Scenes as source code:
--- begin ---
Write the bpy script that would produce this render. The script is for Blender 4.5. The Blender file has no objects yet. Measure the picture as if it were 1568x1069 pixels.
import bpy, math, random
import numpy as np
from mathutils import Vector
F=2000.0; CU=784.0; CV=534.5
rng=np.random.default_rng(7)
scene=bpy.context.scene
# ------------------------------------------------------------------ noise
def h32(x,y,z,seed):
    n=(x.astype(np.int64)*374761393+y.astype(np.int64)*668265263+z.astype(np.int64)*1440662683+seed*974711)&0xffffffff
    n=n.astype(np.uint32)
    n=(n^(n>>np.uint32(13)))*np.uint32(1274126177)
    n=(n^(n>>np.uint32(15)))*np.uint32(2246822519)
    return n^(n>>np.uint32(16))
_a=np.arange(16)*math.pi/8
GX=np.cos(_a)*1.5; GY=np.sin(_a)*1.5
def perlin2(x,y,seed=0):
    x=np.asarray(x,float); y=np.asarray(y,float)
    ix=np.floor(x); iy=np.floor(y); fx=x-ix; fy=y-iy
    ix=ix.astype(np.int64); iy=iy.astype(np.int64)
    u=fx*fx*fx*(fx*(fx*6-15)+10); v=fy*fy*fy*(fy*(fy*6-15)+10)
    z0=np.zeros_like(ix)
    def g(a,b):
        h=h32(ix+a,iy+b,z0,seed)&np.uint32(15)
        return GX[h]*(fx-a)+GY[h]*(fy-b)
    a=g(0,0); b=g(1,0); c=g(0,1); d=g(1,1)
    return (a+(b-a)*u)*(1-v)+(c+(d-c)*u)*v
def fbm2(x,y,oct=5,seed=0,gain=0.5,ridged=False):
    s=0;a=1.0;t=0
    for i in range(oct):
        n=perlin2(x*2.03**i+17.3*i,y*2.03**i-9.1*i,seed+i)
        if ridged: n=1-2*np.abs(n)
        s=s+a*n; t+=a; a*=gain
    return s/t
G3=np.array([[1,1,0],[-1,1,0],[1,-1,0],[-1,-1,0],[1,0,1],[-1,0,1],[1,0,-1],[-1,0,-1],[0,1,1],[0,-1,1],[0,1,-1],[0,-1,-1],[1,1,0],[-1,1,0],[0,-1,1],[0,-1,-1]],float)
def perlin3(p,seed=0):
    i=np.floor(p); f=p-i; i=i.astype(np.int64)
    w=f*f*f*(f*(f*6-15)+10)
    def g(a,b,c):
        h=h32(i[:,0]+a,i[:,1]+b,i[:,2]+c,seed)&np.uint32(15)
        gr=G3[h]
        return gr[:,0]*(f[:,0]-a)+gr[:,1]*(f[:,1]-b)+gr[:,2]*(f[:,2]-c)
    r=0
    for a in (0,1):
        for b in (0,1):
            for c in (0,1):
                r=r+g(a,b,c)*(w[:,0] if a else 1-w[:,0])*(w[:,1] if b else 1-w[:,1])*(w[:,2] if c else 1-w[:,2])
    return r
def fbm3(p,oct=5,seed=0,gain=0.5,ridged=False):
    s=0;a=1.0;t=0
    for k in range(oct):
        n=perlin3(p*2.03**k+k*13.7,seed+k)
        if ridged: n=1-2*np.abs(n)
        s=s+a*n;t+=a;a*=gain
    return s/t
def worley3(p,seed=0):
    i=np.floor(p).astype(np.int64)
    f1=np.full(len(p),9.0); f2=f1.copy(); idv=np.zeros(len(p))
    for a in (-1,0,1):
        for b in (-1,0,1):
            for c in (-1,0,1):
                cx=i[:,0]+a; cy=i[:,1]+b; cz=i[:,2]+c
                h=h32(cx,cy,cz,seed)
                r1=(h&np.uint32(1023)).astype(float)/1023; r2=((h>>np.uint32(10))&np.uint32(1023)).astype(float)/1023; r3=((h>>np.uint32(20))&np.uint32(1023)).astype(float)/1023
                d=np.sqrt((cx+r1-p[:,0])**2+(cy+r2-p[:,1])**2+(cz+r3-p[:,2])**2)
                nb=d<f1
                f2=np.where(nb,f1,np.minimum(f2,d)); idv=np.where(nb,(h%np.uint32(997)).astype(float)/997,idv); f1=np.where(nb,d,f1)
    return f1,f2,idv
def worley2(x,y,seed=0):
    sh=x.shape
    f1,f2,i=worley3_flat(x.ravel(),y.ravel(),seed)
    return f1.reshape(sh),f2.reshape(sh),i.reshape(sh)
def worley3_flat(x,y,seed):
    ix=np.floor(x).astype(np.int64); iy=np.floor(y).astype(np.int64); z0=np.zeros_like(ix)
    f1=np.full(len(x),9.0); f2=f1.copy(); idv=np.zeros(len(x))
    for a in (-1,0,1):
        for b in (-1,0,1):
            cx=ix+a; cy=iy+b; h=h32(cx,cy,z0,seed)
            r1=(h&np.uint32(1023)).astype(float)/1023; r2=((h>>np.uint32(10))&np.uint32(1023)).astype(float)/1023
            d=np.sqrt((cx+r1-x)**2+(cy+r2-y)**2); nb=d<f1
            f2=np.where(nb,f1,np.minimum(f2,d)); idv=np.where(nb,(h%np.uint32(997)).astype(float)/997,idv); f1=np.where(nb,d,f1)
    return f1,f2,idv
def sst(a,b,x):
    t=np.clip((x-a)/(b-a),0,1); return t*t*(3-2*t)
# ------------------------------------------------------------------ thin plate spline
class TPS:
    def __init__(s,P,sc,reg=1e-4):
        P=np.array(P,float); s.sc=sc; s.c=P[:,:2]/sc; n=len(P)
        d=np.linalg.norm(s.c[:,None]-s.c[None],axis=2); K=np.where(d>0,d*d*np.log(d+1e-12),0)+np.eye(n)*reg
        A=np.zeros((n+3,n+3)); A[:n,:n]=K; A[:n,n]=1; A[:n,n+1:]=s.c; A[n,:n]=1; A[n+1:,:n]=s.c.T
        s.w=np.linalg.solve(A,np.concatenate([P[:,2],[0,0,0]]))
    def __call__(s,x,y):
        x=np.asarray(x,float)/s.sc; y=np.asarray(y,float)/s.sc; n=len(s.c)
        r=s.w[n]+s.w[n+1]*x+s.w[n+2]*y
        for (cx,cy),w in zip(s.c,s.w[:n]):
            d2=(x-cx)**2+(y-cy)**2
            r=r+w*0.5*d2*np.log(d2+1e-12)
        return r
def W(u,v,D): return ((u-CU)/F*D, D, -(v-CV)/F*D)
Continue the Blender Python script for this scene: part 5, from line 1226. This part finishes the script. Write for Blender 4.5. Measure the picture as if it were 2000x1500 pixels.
--- end ---
### WHAT IS NEEDED
Extract each record, keeping it identical to the original.

### SOLVED PROBLEM
Write the bpy script that would produce this render. The script is for Blender 4.5. The Blender file has no objects yet. Measure the picture as if it were 1568x1069 pixels.
import bpy, math, random
import numpy as np
from mathutils import Vector
F=2000.0; CU=784.0; CV=534.5
rng=np.random.default_rng(7)
scene=bpy.context.scene
# ------------------------------------------------------------------ noise
def h32(x,y,z,seed):
    n=(x.astype(np.int64)*374761393+y.astype(np.int64)*668265263+z.astype(np.int64)*1440662683+seed*974711)&0xffffffff
    n=n.astype(np.uint32)
    n=(n^(n>>np.uint32(13)))*np.uint32(1274126177)
    n=(n^(n>>np.uint32(15)))*np.uint32(2246822519)
    return n^(n>>np.uint32(16))
_a=np.arange(16)*math.pi/8
GX=np.cos(_a)*1.5; GY=np.sin(_a)*1.5
def perlin2(x,y,seed=0):
    x=np.asarray(x,float); y=np.asarray(y,float)
    ix=np.floor(x); iy=np.floor(y); fx=x-ix; fy=y-iy
    ix=ix.astype(np.int64); iy=iy.astype(np.int64)
    u=fx*fx*fx*(fx*(fx*6-15)+10); v=fy*fy*fy*(fy*(fy*6-15)+10)
    z0=np.zeros_like(ix)
    def g(a,b):
        h=h32(ix+a,iy+b,z0,seed)&np.uint32(15)
        return GX[h]*(fx-a)+GY[h]*(fy-b)
    a=g(0,0); b=g(1,0); c=g(0,1); d=g(1,1)
    return (a+(b-a)*u)*(1-v)+(c+(d-c)*u)*v
def fbm2(x,y,oct=5,seed=0,gain=0.5,ridged=False):
    s=0;a=1.0;t=0
    for i in range(oct):
        n=perlin2(x*2.03**i+17.3*i,y*2.03**i-9.1*i,seed+i)
        if ridged: n=1-2*np.abs(n)
        s=s+a*n; t+=a; a*=gain
    return s/t
G3=np.array([[1,1,0],[-1,1,0],[1,-1,0],[-1,-1,0],[1,0,1],[-1,0,1],[1,0,-1],[-1,0,-1],[0,1,1],[0,-1,1],[0,1,-1],[0,-1,-1],[1,1,0],[-1,1,0],[0,-1,1],[0,-1,-1]],float)
def perlin3(p,seed=0):
    i=np.floor(p); f=p-i; i=i.astype(np.int64)
    w=f*f*f*(f*(f*6-15)+10)
    def g(a,b,c):
        h=h32(i[:,0]+a,i[:,1]+b,i[:,2]+c,seed)&np.uint32(15)
        gr=G3[h]
        return gr[:,0]*(f[:,0]-a)+gr[:,1]*(f[:,1]-b)+gr[:,2]*(f[:,2]-c)
    r=0
    for a in (0,1):
        for b in (0,1):
            for c in (0,1):
                r=r+g(a,b,c)*(w[:,0] if a else 1-w[:,0])*(w[:,1] if b else 1-w[:,1])*(w[:,2] if c else 1-w[:,2])
    return r
def fbm3(p,oct=5,seed=0,gain=0.5,ridged=False):
    s=0;a=1.0;t=0
    for k in range(oct):
        n=perlin3(p*2.03**k+k*13.7,seed+k)
        if ridged: n=1-2*np.abs(n)
        s=s+a*n;t+=a;a*=gain
    return s/t
def worley3(p,seed=0):
    i=np.floor(p).astype(np.int64)
    f1=np.full(len(p),9.0); f2=f1.copy(); idv=np.zeros(len(p))
    for a in (-1,0,1):
        for b in (-1,0,1):
            for c in (-1,0,1):
                cx=i[:,0]+a; cy=i[:,1]+b; cz=i[:,2]+c
                h=h32(cx,cy,cz,seed)
                r1=(h&np.uint32(1023)).astype(float)/1023; r2=((h>>np.uint32(10))&np.uint32(1023)).astype(float)/1023; r3=((h>>np.uint32(20))&np.uint32(1023)).astype(float)/1023
                d=np.sqrt((cx+r1-p[:,0])**2+(cy+r2-p[:,1])**2+(cz+r3-p[:,2])**2)
                nb=d<f1
                f2=np.where(nb,f1,np.minimum(f2,d)); idv=np.where(nb,(h%np.uint32(997)).astype(float)/997,idv); f1=np.where(nb,d,f1)
    return f1,f2,idv
def worley2(x,y,seed=0):
    sh=x.shape
    f1,f2,i=worley3_flat(x.ravel(),y.ravel(),seed)
    return f1.reshape(sh),f2.reshape(sh),i.reshape(sh)
def worley3_flat(x,y,seed):
    ix=np.floor(x).astype(np.int64); iy=np.floor(y).astype(np.int64); z0=np.zeros_like(ix)
    f1=np.full(len(x),9.0); f2=f1.copy(); idv=np.zeros(len(x))
    for a in (-1,0,1):
        for b in (-1,0,1):
            cx=ix+a; cy=iy+b; h=h32(cx,cy,z0,seed)
            r1=(h&np.uint32(1023)).astype(float)/1023; r2=((h>>np.uint32(10))&np.uint32(1023)).astype(float)/1023
            d=np.sqrt((cx+r1-x)**2+(cy+r2-y)**2); nb=d<f1
            f2=np.where(nb,f1,np.minimum(f2,d)); idv=np.where(nb,(h%np.uint32(997)).astype(float)/997,idv); f1=np.where(nb,d,f1)
    return f1,f2,idv
def sst(a,b,x):
    t=np.clip((x-a)/(b-a),0,1); return t*t*(3-2*t)
# ------------------------------------------------------------------ thin plate spline
class TPS:
    def __init__(s,P,sc,reg=1e-4):
        P=np.array(P,float); s.sc=sc; s.c=P[:,:2]/sc; n=len(P)
        d=np.linalg.norm(s.c[:,None]-s.c[None],axis=2); K=np.where(d>0,d*d*np.log(d+1e-12),0)+np.eye(n)*reg
        A=np.zeros((n+3,n+3)); A[:n,:n]=K; A[:n,n]=1; A[:n,n+1:]=s.c; A[n,:n]=1; A[n+1:,:n]=s.c.T
        s.w=np.linalg.solve(A,np.concatenate([P[:,2],[0,0,0]]))
    def __call__(s,x,y):
        x=np.asarray(x,float)/s.sc; y=np.asarray(y,float)/s.sc; n=len(s.c)
        r=s.w[n]+s.w[n+1]*x+s.w[n+2]*y
        for (cx,cy),w in zip(s.c,s.w[:n]):
            d2=(x-cx)**2+(y-cy)**2
            r=r+w*0.5*d2*np.log(d2+1e-12)
        return r
def W(u,v,D): return ((u-CU)/F*D, D, -(v-CV)/F*D)
Continue the Blender Python script for this scene: part 5, from line 1226. This part finishes the script. Write for Blender 4.5. Measure the picture as if it were 2000x1500 pixels.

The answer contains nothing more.